Das Kapitel dient als „Zeitbrücke“ aber nicht nur. Das „Ergebnis“ soll in der Hauptsache sein, dass die Protagonistin und der Bruder der Toten erkennen, dass die Bedrohung noch vorhanden ist und WOMIT sie zusammenhängt. Denn das ist das erste Puzzleteil, dass sie in den leeren Ramen einfügen können. Daher ist es schon wichtig. Ich habe mir aber inzwischen eine Lösung überlegt. Anstatt auf die einzelnen Tage einzugehen, werde ich 1,2 Dinge schildern und dann die Perspektive wechseln. (Zum Freund) Er bringt neue Infos mit, im Gespräch mit ihm, werden ihre Gedanken/ Gefühle offenbar. Dann folgt die Beerdigung und die Sache nimmt Tempo auf
Hallo@Antje6,
dann ist es also eher der zentrale Umschaltpunkt Deiner Geschichte. Wäre es vermessen, wenn ich Frage welche Rolle der Bruder der Toten in der Geschichte spielt? (Du musst nichts über Dein Projekt verraten was Du noch geheim halten willst)
@HOMGrund ,
Die Tote, ihr Bruder und Julia sind seit ihrer Kindheit befreundet. Ihre jeweiligen familiären Umstände (das Geschwisterpaar wurde von der Mutter bei den Großeltern gelassen, Julia ist adoptiert) haben sie zu einer festen Gemeinschaft verschworen. Jetzt ist ein Teil dieser Gemeinschaft tot. Julia und der Bruder (Marco) gehen verschieden damit um. Julia spürt, dass mehr dahinter steckt, Marco ist so sehr verletzt und traurig, dass er nur damit abschließen will. Dann überschlagen sich die Ereignisse und Marco muss sich entscheiden, ob er sich weiter raushalten will oder ob er Julia glaubt und sie unterdtützt/ beschützt.
Das klingt als hätte die Figur Entwicklungspotential Ich wünsche Dir viel Erfolg für Dein spannendes Projekt.

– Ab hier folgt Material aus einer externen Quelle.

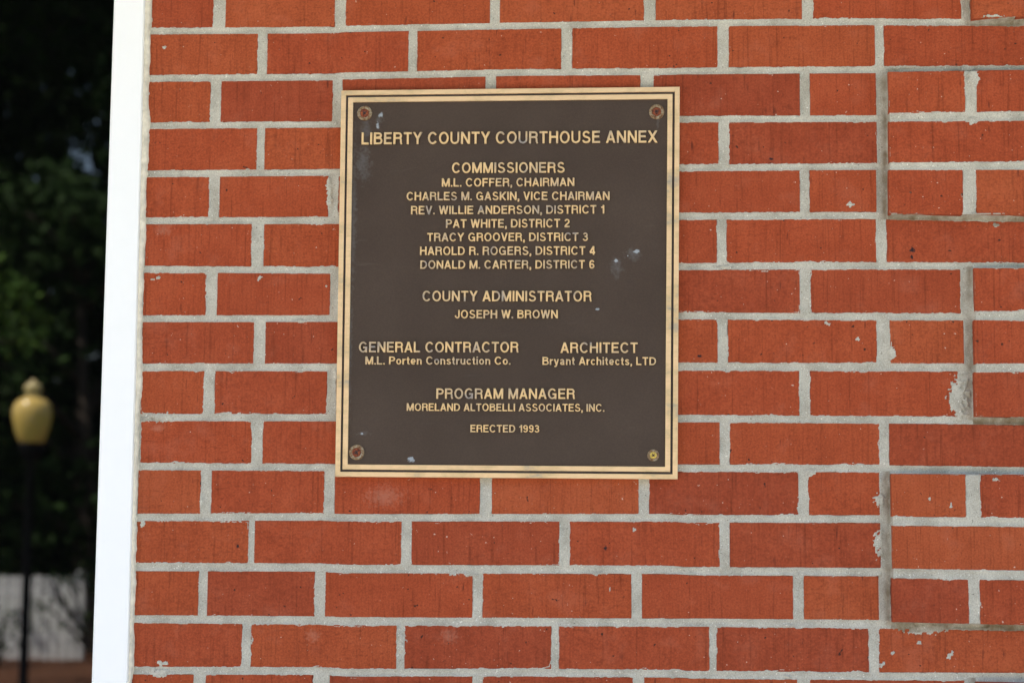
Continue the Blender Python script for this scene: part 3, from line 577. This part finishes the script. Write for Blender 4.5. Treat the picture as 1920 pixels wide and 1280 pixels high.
def slab(d, y, yb):
    m = MB(); a = inset(d); m.add([(x, y, z) for x, z in a]+[(x, yb, z) for x, z in a], [(3, 2, 1, 0), (4, 5, 6, 7)]+[(k, (k+1) % 4, 4+(k+1) % 4, 4+k) for k in range(4)]); return m.mesh()
link('border_outer', ring(0, .0063, -.0125, -.0015), BRONZE, plq)
link('groove', ring(.0064, .0092, -.0098, -.0095), GROOVE, plq)
link('border_inner', ring(.0093, .0158, -.0122, -.0020), BRONZE, plq)
link('back_plate', slab(.0010, -.0094, -.0018), FIELD, plq)
def text_mesh(s, p0, p1, hgt):
    """raised letters: outlines filled and extruded, laid along p0-p1 on the plaque"""
    x = 0; sp = .135; pos = []
    for ch in s:
        if ch == ' ': x += .345; continue
        pos.append((ch, x)); x += GLYPHS[ch][0]+sp
    tot = x-sp; L = math.hypot(p1[0]-p0[0], p1[1]-p0[1]); sx = L/tot; sl = (p1[1]-p0[1])/(p1[0]-p0[0])
    cu = bpy.data.curves.new('t', 'CURVE'); cu.dimensions = '2D'; cu.fill_mode = 'BOTH'; cu.extrude = .0014; cu.bevel_depth = .00018; cu.bevel_resolution = 0; cu.offset = -.00010
    for ch, x in pos:
        for loop in GLYPHS[ch][1]:
            n = len(loop)//2; s_ = cu.splines.new('POLY'); s_.points.add(n-1); s_.use_cyclic_u = True
            for k in range(n):
                X = (x+loop[2*k]/200)*sx; s_.points[k].co = (X, loop[2*k+1]/200*hgt+X*sl, 0, 1)
    to = bpy.data.objects.new('t', cu); C.objects.link(to); bpy.context.view_layer.update()
    me = bpy.data.meshes.new_from_object(to.evaluated_get(bpy.context.evaluated_depsgraph_get())); bpy.data.objects.remove(to)
    for v in me.vertices: X, Y, Z = v.co; v.co = (X, -Z, Y)
    me.materials.clear(); return me
for s, p0, p1, hgt in LINES:
    link('lettering', text_mesh(s, p0, p1, hgt), LETTER, plq, (p0[0], -.0108, p0[1]))
def screw(x, z, s, rusty):
    c = (x, -.0094, z); m = MB(); r = .0100*s
    m.lathe([(r, 0), (r, .0009), (r*.93, .0017), (r*.80, .0021), (r*.58, .0019), (r*.52, .0008)], 28, (0, 0, 0), 'Y')
    wv = link('washer', m.mesh(True), WASHER, plq, c)
    m = MB(); q = r*(.60 if rusty else .62)
    m.lathe([(q, .0008), (q*.97, .0021), (q*.8, .0029), (q*.45, .0033), (q*.30, .0031), (q*.16, .0018)], 22, (0, 0, 0), 'Y')
    h = link('screw', m.mesh(True), RUST if rusty else BRASS, plq, c)
    m = MB()
    for a in (0, 90):
        mm = MB(); mm.box(-q*.46, q*.46, -.00345, -.0026, -q*.10, q*.10)
        t = R(a+35); m.add([(X*math.cos(t)-Z*math.sin(t), Y, X*math.sin(t)+Z*math.cos(t)) for X, Y, Z in mm.v], mm.f)
    link('cross_slot', m.mesh(), GROOVE, h, (x, -.0094, z))
    h['label'] = 'rust-eaten screw head' if rusty else 'bright yellow brass screw head'
screw(-.3913, 2.156, 1, True); screw(-.0081, 2.1535, 1, True); screw(-.3947, 1.7105, 1, True); screw(-.0128, 1.708, .76, False)

# ------------------------------------------------------------------ across the lawn (seen in the window glass)
lamp = empty('street_lamp', (-6.05, -15.08, 0), 'black lamp post with amber acorn globe reflected in the dark window glass', 'street lamp')
m = MB(); m.lathe([(.15, 0), (.15, .06), (.10, .10), (.06, .16), (.046, .24), (.042, 2.3), (.07, 2.34), (.10, 2.40), (.12, 2.46), (.12, 2.485)], 20); link('post', m.mesh(True), POST, lamp, (-6.05, -15.08, 0))
m = MB(); m.lathe([(.115, 2.485), (.135, 2.53), (.165, 2.62), (.188, 2.72), (.192, 2.79), (.178, 2.85), (.145, 2.895), (.10, 2.92), (.085, 2.925)], 32); link('globe', m.mesh(True), GLOBE, lamp, (-6.05, -15.08, 0))
m = MB(); m.lathe([(.078, 2.922), (.082, 2.94), (.06, 2.955), (.075, 2.975), (.088, 3.0), (.085, 3.03), (.06, 3.06), (.025, 3.075), (.02, 3.095), (.004, 3.105)], 24); link('finial', m.mesh(True), CAP, lamp, (-6.05, -15.08, 0))
fen = empty('white_fence', (-10, -21.6, 0), 'white vertical board fence under the trees, mirrored low in the window', 'fence')
bm_ = MB(); bm_.box(-.043, .043, -.011, .011, 0, 1.07); fb = bm_.mesh(); x = -12.4
while x < -7.55:
    o = link('board', fb, FENCE, fen, (x, -21.6+random.uniform(-.006, .006), random.uniform(.0, .02))); x += .115
for z in (.25, .85):
    m = MB(); m.box(-12.45, -7.55, -21.655, -21.613, z, z+.09); link('rail', m.mesh(), FENCE, fen)
for x in (-12.4, -10.0, -7.6):
    m = MB(); m.box(-.05, .05, -.05, .05, 0, 1.15); link('post', m.mesh(), FENCE, fen, (x, -21.71, 0))

def leaf_cloud(name, blobs, size, per, seed, m):
    """crown: many small leaf faces spread through clumps"""
    g = np.random.default_rng(seed); P = []; T = []
    for (cx, cy, cz, r) in blobs:
        n = int(per*r*r); d = g.normal(size=(n, 3)); d /= np.linalg.norm(d, axis=1)[:, None]
        rad = r*(.35+.65*g.random(n)**.5)[:, None]*(.8+.4*g.random((n, 1))); P.append(np.array([cx, cy, cz])+d*rad*[1, 1, .75]); T.append(np.clip(g.random()*.5+.5*g.random(n), 0, 1))
    P = np.concatenate(P); T = np.concatenate(T); n = len(P)
    a = g.normal(size=(n, 3)); a /= np.linalg.norm(a, axis=1)[:, None]; b = np.cross(a, g.normal(size=(n, 3))); b /= np.linalg.norm(b, axis=1)[:, None]
    s = size*(.6+.8*g.random((n, 1)))
    co = np.stack([P-a*s, P-b*s*.5, P+a*s, P+b*s*.5], 1).reshape(-1, 3)
    me = bpy.data.meshes.new(name); me.vertices.add(4*n); me.vertices.foreach_set('co', co.astype(np.float32).ravel())
    me.loops.add(4*n); me.loops.foreach_set('vertex_index', np.arange(4*n, dtype=np.int32)); me.polygons.add(n); me.polygons.foreach_set('loop_start', np.arange(0, 4*n, 4, dtype=np.int32))
    at = me.attributes.new('tint', 'FLOAT', 'POINT'); at.data.foreach_set('value', np.repeat(T, 4).astype(np.float32)); me.update(calc_edges=True)
    me.materials.append(m); return me
def tree(loc, hgt, spread, seed, label, m=LEAF, low=.22, size=.12, per=150, nb=26, trunk=.22):
    rr = random.Random(seed); root = empty('broadleaf_tree', loc, label, 'tree', 'trees beyond the fence')
    t = MB(); tip = (rr.uniform(-.4, .4), rr.uniform(-.4, .4), hgt*.8)
    t.tube([(0, 0, -.1), (0, 0, .3), (tip[0]*.3, tip[1]*.3, hgt*.35), tip], [trunk*1.5, trunk, trunk*.75, .05], 9)
    blobs = []
    for k in range(nb):
        a = rr.uniform(0, 6.283); u = rr.random(); z = hgt*(low+(1-low)*u); rad = spread*(.25+.75*math.sin(math.pi*(.12+.8*u)))*rr.uniform(.2, 1)
        p = (rad*math.cos(a), rad*math.sin(a), z); blobs.append((*p, rr.uniform(.8, 1.5)*spread/3.2))
        zb = max(hgt*.12, z-rad*.6); s0 = (tip[0]*zb/hgt, tip[1]*zb/hgt, zb)
        t.tube([s0, tuple(s0[i]*.5+p[i]*.5+(0, 0, .2)[i] for i in range(3)), p], [trunk*.35, trunk*.2, .02], 5)
    link('trunk', t.mesh(True), BARK, root, loc); link('crown', leaf_cloud('crown', blobs, size, per, seed, m), None, root, loc)
    return root
tree((-8.3, -24.2, 0), 6.3, 3.2, 3, 'dense dark tree right behind the white fence, nearest the end of the fence', low=.20, per=260)
tree((-12.0, -25.5, 0), 6.8, 3.6, 4, 'broad dark tree over the middle of the white fence', per=260)
tree((-5.4, -26, 0), 8, 3.8, 7, 'round dark tree just past the end of the white fence', low=.1, per=260)
tree((-9.6, -31.5, 0), 18, 4.4, 5, 'tall dark tree second row back, its high crown above the fence-side trees', low=.5, per=330)
tree((-14.5, -31, 0), 16.5, 4.4, 6, 'tall dark tree of the second row, its high crown left of the reflected lamp', low=.5, per=330)
tree((-11.5, -38, 0), 19, 4.8, 8, 'tallest tree, far back where sky shows through under its crown', low=.56, per=230)
tree((-17.5, -38, 0), 17, 4.6, 9, 'far back tree at the edge of the wood, left side', low=.48, per=180)
tree((-6, -37, 0), 18, 4.8, 10, 'far back tree behind the one past the fence end', low=.55, per=220)
tree((-7.75, -17.2, 0), 5.3, .95, 11, 'slender light green tree in front of the white fence', LEAF2, low=.62, size=.06, per=420, nb=14, trunk=.07)
tree((-10.3, -19.2, 0), 5.6, 1.5, 15, 'small dark tree added out of view on the near side of the fence to shade its boards', low=.5, size=.09, per=110, nb=14, trunk=.08)  # added out of view so its crown dapples the fence with shade
tree((1.5, -26, 0), 11, 4.2, 12, 'dark tree out beyond the lawn, right of the fence', low=.12, per=90)
tree((8, -28, 0), 12, 4.5, 13, 'dark tree furthest right beyond the lawn', low=.12, per=90)
tree((-21, -29, 0), 12, 4.5, 14, 'dark tree furthest left beyond the lawn', low=.12, per=90)
def shrub(loc, blobs, label, m, seed, per=600):
    root = empty('shrub', loc, label, 'shrub', 'shrubs by the fence'); t = MB()
    for bx, by, bz, r in blobs: t.tube([(0, 0, 0), (bx, by, bz)], [.03, .01], 5)
    link('stems', t.mesh(), BARK, root, loc); link('foliage', leaf_cloud('foliage', blobs, .045, per, seed, m), None, root, loc)
shrub((-8.18, -20.3, 0), [(0, 0, .35, .35), (-.25, 0, .3, .3), (.1, .1, .62, .22)], 'low rounded shrub before the left part of the fence', LEAF, 21)
shrub((-7.15, -21.2, 0), [(0, 0, .5, .5), (-.15, 0, 1.0, .32), (.3, 0, .9, .5), (.5, 0, .4, .5), (-.42, .05, .95, .16), (-.3, 0, 1.15, .2), (-.62, .1, 1.0, .2), (-.72, .1, .74, .13), (-.55, .1, .82, .12)], 'taller shrub overlapping the end of the fence', LEAF, 22)
# woodland that closes the view behind the single trees
wood = [(-40+i*3.1+random.uniform(-1, 1), -48+random.uniform(-4, 4), z+random.uniform(-.6, .6), q) for i in range(28) for z, q in ((2, 3.2), (4.2, 3), (6.4, 2.8), (8.5, 1.5), (10.3, 1.45), (13, 3.0), (15.5, 3.2))]
me = leaf_cloud('far_wood', wood, .35, 60, 77, LEAF); tag(link('far_woodland', me, None), 'dark mass of distant woodland behind the separate trees', 'woodland', kind='stuff')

Ich hätte die Protagonistin auch in der Abgeschiedenheit des Heimatdorfes mit dieser drohenden Gefahr konfrontiert. Ob sie nun echt bedroht wird oder nur das Gefühl hat, verfolgt zu sein, ist nicht so wichtig. Hauptsache dieses Damoklesschwert schwebt hintergeündig mit.
@HoRo
Unbedingt. Und immer so, dass es auch eine „harmlose“ Erklärung gibt. Zumindest anfangs.